Families may appreciate the traffic-free campus feel, children’s library areas and open spaces. Art-focused visitors can go straight to the Painting and Sculpture Museum. History-focused visitors can spend most of their time with archaeology and ethnography. If your travel style is “one more room, then coffee,” this place understands you.
Nearby Museums and Cultural Stops
The Factory sits in a useful part of Konak and Alsancak, so it can anchor a compact museum day. Distances below are approximate and can vary by walking route, traffic lights and entrance choice.

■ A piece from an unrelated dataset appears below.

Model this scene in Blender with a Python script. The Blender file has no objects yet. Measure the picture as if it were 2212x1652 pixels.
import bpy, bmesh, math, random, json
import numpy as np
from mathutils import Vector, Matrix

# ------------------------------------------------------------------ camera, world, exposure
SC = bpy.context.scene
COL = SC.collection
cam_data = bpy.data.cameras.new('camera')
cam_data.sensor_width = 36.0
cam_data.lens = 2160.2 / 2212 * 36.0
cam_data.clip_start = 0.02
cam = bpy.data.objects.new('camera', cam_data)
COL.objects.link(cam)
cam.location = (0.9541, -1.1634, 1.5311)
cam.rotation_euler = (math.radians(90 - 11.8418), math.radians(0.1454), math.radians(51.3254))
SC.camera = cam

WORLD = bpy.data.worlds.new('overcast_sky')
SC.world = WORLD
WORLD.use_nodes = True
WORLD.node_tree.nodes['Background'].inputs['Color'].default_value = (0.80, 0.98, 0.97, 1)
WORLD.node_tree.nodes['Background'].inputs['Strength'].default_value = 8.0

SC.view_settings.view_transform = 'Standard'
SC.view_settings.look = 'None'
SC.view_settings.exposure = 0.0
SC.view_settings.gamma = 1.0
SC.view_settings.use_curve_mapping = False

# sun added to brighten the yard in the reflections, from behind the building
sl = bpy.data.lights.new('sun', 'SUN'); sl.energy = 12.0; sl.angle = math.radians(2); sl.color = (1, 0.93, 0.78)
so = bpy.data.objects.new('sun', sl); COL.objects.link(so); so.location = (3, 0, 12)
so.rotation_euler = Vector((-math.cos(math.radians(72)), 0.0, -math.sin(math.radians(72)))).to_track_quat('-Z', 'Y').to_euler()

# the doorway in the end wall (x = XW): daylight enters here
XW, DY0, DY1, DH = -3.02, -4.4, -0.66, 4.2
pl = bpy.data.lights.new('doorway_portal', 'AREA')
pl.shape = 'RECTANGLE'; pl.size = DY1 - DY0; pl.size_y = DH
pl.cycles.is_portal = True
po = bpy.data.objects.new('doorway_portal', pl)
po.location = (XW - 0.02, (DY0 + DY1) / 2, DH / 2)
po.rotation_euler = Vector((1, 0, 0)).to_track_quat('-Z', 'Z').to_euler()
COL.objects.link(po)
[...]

| Nearby Place | Approximate Distance | What to Expect |
|---|---|---|
| İzmir Atatürk Museum | About 0.8–1 km west on foot | A historic house museum on the Kordon side, useful for visitors interested in early Republican-era interiors and city memory, presented in a calm museum setting. |
| Arkas Art Center | About 1.2–1.5 km southwest | An art center in Alsancak connected with the Arkas Collection. It pairs well with the Factory’s painting and sculpture museum for an art-heavy route. |
| İzmir History and Art Museum | About 1.2–1.5 km southeast, inside Kültürpark | A strong companion for archaeology visitors, with material connected to İzmir’s long urban past and finds from regional excavations. |
| Ahmet Piriştina City Archive and Museum | About 1.5–2 km south | A city archive and museum in a former fire station, useful for visitors who want İzmir’s urban story through documents, exhibitions and civic memory. |
| Agora of Smyrna | About 2–2.5 km south | An open-air archaeological site in Konak. It works best as a separate stop before or after the Factory if you want to connect museum objects with an ancient urban setting. |
A practical route would start at İzmir Culture and Arts Factory, continue toward the Kordon for İzmir Atatürk Museum and Arkas Art Center, or turn toward Kültürpark for the History and Art Museum. Either direction keeps the day walkable and avoids turning the visit into a checklist. Let the city breathe a bit.